Opinião

Provas ilícitas não podem embasar investigações ou processos

Correio Braziliense
Correio Braziliense
postado em 21/07/2019 04:05
Há uma especulação em relação aos desdobramentos jurídicos decorrentes do material obtido pelo site The Intercept, envolvendo supostas conversas entre interlocutores da Lava-Jato, notadamente o ex-juiz Sérgio Moro e o procurador Deltan Dallagnol, além de outros personagens. Já se disse, por exemplo, que provas ilícitas podem ser usadas para absolver acusados. Cogita-se que a Operação Lava-Jato possa vir a ser impactada com absolvições em série ou que o ex-juiz Moro possa ser declarado suspeito no processo do ex-presidente Lula. O próprio Conselho Nacional do Ministério Público (CNMP) investiga procuradores com base nesse material obtido por meios criminosos. O art. 157 do Código de Processo Penal proíbe uso de provas ilícitas, na linha do estabelecido pela Constituição Federal (art. 5;, inc. LVI).

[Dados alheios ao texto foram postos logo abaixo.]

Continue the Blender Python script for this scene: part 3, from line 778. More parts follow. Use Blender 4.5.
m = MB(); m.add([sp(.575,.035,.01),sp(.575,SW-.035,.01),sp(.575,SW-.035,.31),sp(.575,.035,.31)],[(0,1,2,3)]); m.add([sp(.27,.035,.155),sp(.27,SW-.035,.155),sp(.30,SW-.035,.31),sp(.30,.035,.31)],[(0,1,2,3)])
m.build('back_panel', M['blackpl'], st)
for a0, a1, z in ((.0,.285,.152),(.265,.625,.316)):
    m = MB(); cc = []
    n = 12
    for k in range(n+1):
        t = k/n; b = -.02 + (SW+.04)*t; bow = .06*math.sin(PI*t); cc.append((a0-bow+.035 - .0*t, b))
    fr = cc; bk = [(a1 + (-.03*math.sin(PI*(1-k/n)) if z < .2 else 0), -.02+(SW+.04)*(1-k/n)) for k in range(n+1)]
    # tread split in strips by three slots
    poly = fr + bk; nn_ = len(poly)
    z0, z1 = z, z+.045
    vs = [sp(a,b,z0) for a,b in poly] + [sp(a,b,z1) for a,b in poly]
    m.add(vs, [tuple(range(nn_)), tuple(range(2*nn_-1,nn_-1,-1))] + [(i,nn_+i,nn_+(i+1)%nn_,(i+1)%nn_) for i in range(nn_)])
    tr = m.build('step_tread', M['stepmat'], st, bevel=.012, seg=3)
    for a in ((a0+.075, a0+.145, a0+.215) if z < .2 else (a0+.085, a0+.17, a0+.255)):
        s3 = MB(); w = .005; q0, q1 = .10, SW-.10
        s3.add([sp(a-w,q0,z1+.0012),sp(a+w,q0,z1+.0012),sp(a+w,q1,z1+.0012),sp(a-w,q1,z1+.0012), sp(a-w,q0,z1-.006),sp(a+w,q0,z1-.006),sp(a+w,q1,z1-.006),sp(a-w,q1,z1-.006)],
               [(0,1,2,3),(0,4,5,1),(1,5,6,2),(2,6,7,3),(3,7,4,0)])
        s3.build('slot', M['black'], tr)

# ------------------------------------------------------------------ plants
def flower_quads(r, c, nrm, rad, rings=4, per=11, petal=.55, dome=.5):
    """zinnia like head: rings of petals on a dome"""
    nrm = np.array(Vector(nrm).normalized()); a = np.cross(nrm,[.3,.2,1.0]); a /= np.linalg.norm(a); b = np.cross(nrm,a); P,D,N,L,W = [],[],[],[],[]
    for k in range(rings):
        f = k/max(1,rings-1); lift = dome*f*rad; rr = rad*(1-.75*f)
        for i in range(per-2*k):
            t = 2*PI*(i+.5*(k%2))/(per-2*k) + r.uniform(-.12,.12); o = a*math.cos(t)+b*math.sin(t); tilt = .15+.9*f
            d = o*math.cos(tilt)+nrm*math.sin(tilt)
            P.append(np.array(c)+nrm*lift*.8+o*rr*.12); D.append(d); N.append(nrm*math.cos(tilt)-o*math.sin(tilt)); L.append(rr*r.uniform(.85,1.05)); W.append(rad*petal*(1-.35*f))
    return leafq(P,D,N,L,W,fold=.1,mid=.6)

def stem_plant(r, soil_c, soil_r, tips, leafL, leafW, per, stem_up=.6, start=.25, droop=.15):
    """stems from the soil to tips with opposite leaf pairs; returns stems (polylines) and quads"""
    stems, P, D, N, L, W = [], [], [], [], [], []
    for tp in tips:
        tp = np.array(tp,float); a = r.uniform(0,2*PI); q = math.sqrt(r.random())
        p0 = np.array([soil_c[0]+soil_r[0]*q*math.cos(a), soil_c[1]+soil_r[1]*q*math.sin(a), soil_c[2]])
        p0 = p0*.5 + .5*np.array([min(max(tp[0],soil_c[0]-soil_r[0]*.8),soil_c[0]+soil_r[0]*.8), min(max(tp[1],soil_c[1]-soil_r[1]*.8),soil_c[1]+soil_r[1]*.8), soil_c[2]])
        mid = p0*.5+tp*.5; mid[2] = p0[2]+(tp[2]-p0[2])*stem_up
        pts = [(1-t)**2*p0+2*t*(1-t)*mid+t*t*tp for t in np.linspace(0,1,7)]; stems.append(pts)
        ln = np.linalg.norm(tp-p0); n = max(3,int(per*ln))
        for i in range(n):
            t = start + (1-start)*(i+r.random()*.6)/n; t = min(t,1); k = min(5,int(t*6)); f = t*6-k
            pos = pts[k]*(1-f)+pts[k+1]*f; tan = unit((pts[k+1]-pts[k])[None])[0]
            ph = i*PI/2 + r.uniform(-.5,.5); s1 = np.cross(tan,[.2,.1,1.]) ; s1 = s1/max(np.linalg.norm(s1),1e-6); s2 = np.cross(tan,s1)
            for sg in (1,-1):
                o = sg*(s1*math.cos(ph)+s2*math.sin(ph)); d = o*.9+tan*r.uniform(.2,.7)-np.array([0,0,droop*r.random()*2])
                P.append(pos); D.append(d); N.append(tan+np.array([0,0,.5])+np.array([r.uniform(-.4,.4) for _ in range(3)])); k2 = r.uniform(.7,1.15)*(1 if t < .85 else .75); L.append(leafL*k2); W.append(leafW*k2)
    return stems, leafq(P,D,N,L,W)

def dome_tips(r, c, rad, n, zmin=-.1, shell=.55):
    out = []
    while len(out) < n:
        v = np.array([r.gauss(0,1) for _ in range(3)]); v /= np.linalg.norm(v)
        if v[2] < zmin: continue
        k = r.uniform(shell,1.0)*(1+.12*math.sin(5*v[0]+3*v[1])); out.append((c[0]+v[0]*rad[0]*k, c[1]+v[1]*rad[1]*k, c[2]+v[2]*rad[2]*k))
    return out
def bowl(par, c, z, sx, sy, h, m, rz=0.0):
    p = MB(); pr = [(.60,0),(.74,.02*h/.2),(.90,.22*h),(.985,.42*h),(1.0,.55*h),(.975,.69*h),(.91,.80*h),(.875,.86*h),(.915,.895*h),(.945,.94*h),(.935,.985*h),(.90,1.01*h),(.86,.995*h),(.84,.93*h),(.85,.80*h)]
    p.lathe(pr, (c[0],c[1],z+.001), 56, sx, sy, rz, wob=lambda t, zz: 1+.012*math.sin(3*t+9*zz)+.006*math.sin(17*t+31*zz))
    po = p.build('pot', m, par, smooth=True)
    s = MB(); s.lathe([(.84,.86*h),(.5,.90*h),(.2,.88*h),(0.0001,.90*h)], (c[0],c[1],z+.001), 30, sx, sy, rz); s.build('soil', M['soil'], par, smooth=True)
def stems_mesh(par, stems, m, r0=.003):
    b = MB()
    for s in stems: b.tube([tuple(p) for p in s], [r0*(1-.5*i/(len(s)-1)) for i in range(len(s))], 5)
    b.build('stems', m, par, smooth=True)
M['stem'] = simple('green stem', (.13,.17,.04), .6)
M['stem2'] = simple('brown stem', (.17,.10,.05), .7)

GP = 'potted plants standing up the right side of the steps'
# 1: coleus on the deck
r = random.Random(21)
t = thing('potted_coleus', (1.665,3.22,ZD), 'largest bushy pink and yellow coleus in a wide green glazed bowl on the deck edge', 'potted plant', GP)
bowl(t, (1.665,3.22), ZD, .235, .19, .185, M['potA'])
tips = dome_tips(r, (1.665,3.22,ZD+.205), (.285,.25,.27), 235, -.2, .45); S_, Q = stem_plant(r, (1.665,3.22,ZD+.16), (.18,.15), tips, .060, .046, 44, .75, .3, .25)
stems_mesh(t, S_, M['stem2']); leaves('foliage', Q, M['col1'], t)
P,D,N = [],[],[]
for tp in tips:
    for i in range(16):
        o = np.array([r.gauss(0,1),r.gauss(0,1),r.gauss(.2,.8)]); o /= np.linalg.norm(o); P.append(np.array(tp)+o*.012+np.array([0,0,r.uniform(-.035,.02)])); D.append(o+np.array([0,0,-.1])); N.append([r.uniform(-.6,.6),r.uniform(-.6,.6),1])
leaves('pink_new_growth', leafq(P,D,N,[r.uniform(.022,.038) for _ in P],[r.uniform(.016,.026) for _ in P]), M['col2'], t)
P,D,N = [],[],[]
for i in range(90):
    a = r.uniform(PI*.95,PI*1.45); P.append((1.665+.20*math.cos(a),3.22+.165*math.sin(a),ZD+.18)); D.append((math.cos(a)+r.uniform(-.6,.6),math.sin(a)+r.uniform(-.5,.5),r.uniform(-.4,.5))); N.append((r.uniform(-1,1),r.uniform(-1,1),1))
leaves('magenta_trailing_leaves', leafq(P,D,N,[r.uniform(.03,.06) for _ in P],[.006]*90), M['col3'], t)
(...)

De acordo com as manifestações dos interlocutores envolvidos nas conversas interceptadas, tais mensagens não foram reconhecidas como autênticas, e são provas ilícitas, devendo ser desentranhadas dos autos dos processos onde forem juntadas. Desse modo, inviável abrir investigação ou processo com base em provas ilícitas, obtidas por meios criminosos. E seria inadmissível também decretar suspeição de magistrado com suporte em material ilícito cuja autenticidade não é passível de ser reconhecida. Para checar essa autenticidade das conversas, seria necessário invadir a privacidade dos interlocutores, e o suporte para tanto seria a prova obtida por organização criminosa em detrimento do Estado de direito ou, na melhor hipótese, por pessoas interessadas em anular processos judiciais.

Esse método arbitrário de apurar e investigar crimes com suporte em provas ilícitas produzidas com má-fé seria impensável. Como se percebe, a averiguação da alegada suspeição do ex-magistrado suscitaria a necessidade de verificação da autenticidade do material utilizado pelos veículos de comunicação, material esse produto de invasão à privacidade alheia.

Basta imaginar o absurdo de um ataque similar a todos policiais, magistrados e membros do Ministério Público do Brasil, seus computadores ou celulares e, depois da invasão, o desencadeamento de investigações com suporte em informações detectadas nos materiais subtraídos das autoridades. Jamais se poderia fomentar essa espécie de investigação criminosa por organizações paraestatais, com invasões ilícitas de equipamentos de agentes públicos, alimentando objetivos de desestabilizar um país.

Em havendo invasões ilícitas e dolosas, as provas oriundas dessas interceptações espúrias são inválidas, não se prestando a embasar sequer abertura de investigações. Consta, aliás, que no material em poder de alguns veículos de comunicação há supostas conversas entre jornalistas e suas fontes, bem como diálogos entre autoridades públicas envolvendo operações sigilosas de Estado, com potenciais manipulações por terceiros. Curioso que haja recusa dos veículos em submeter o material a um teste de autenticidade por órgão oficial, o que torna ainda mais suspeita a origem do próprio material.

O Supremo Tribunal Federal (STF) admite produção de provas ilícitas em legítima defesa, quando estas provas forem autênticas. Com efeito, há provas ilícitas que consubstanciam efetivas provas cabais (por exemplo, busca e apreensão de materiais absolutamente fidedignos e incontroversos que inocentam, de plano, alguém). Não é de modo algum o que acontece no caso retratado pelo site The Intercept. Aqui, o material noticiado é, inclusive, editado e manipulado, sua autenticidade é duvidosa. Não se mostra possível deflagrar uma investigação contra alguém com base nesse material ilícito e espúrio.

No caso em exame, o material produzido não teve sua autenticidade reconhecida ou atestada e, portanto, não constitui prova cabal que revela a inocência de um acusado, na medida em que é prova imprestável. Assim, juridicamente são inúteis as informações divulgadas pelo The Intercept, ressalvada a perspectiva de responsabilização dos invasores e seus parceiros.